FOXの傘

相性がいいとか悪いという言い方をしますが、福岡放送の小和田和子さん(仮名)の場合、傘がそうでした。
 フジヤ・マツムラで取扱っていたのは、おもにイギリス製のFOXという銘柄でした(註、2005-01-30「20世紀フォックス」参照)。その昔は、布の部分がシルクで出来ていたようですが、ぼくが知っているFOXはナイロン生地でした。
 柄の部分は、マラッカ(籐製) や、バンブー(竹)や、桜やもっと凝った木から作られていました。紳士物と婦人物がありましたが、婦人用には小振りのものもあり、それは湾曲していない短い棒状の柄が付いているもので、しかもその柄の部分が革巻きになっていました。もちろん、革の色は、ナイロンの生地の色に合わせてあります。安くはない傘ですが、かわいらしくて重宝で、おまけにしゃれていましたから、好きな方は色違いで何本もお持ちでした。

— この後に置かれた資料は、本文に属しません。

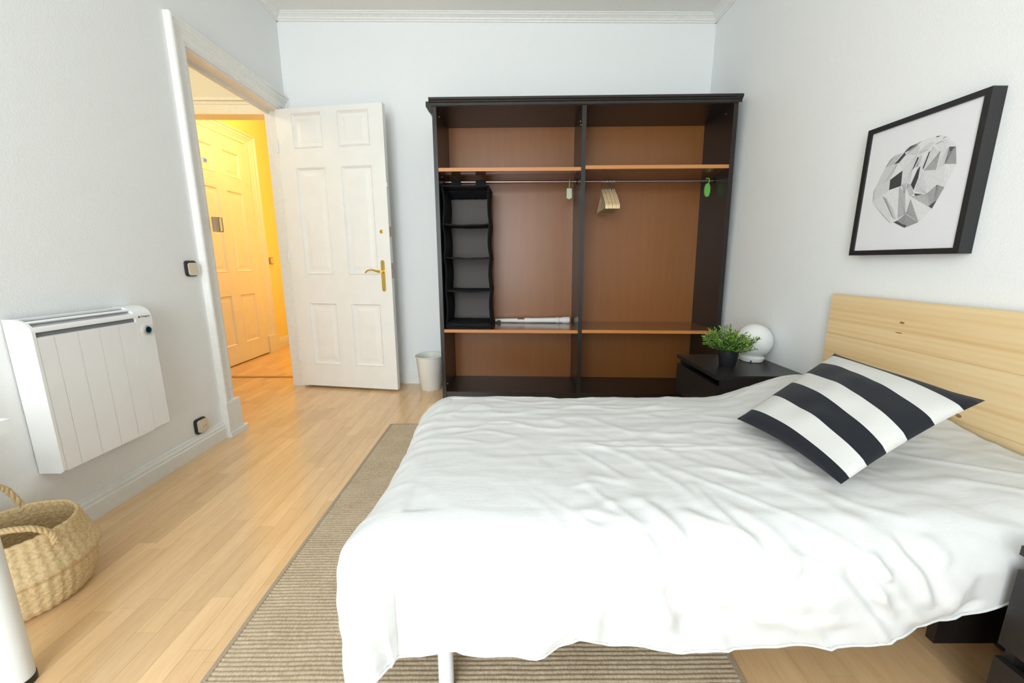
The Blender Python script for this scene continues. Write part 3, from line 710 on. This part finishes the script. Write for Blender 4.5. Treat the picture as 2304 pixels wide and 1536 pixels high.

 小和田さんの福岡放送の東京支社は、東京駅の近くのビルにありました。展示会のご案内状は、ここにお届けしました。番組編成会議のさいちゅうはもちろんお会いできませんが、そうでないときは、受付から内線電話で呼び出してもらうと、軽いフットワークでとんでみえて、エヘヘ、とかならず笑うのでした。終戦のときには小学4年生だったそうですから( 後年、戦時中に書かれた日記が、児童出版の書店から出版されました)けっこう年配のはずが、独身で、なおかつキャリアウーマンのはしりで、なんだかとても若く見えました。
 この小和田さんが、FOXの傘のファンでした。ところが、小和田さんが買われる傘にかぎって、かならず雨が漏るのです。漏るといってはちょっとニュアンスが違うので、土砂降りの雨に遭うと、雨がナイロンの生地を通して差した傘の内側にこまかいしぶきが上がるのです。はげしい雨のなかを歩くと、スプレイで霧を吹きかけたように髪や顔が湿ってくるのでした。
 最初、砂糖部長は、半信半疑の表情で小和田さんの説明をきいていました。とりあえずお預かりして、あとでご返事することになりました。小和田さんが帰られると、すぐに部長は、そんな馬鹿なことがあるものか、といって舗道に出ました。自分で実験してみる気になったようです。おい、とぼくを呼んで、ホースの水をかけてみろ、というので、人通りの絶えたときを見計らって水道栓をひねりました。部長が小和田さんから戻された傘をこっちに向けてひろげています。そこにホースの口を指でつまんで、おもいきり水圧の高くなった水をかけました。
「よし、わかった」といった、と砂糖部長はあとでいいましたが、傘の布地をたたく水の音で部長の声はきこえなかったので、ぼくは水をかけつづけました。それなのに砂糖部長は、やおら傘の上から顔をのぞかせました。不意をつかれて、ぼくの手もとが狂いました(ていうか、モグラたたきのモグラが急に顔を出すと、おもわず拍子でたたくでしょ)。勢いのついた水が部長を襲いました。あわててホースを下に向け、水道の水を止めましたが、あとの祭りです。なるべく部長を見ないようにしながらホースを巻き上げました。おかしさがこみあげて、奥歯をかみしめて、肩が小刻みに揺れるのをおさえるのにとても苦労しました。
 そっと様子をうかがうと、ギョロリと目玉を見開いて、たたんだ傘をぶらさげて、仁王立ちになったずぶ濡れの部長が睨みつけていました。
「どれくらい霧が吹いたか見せてやろうとおもったのに、これじゃあわからなくなったじゃないか」。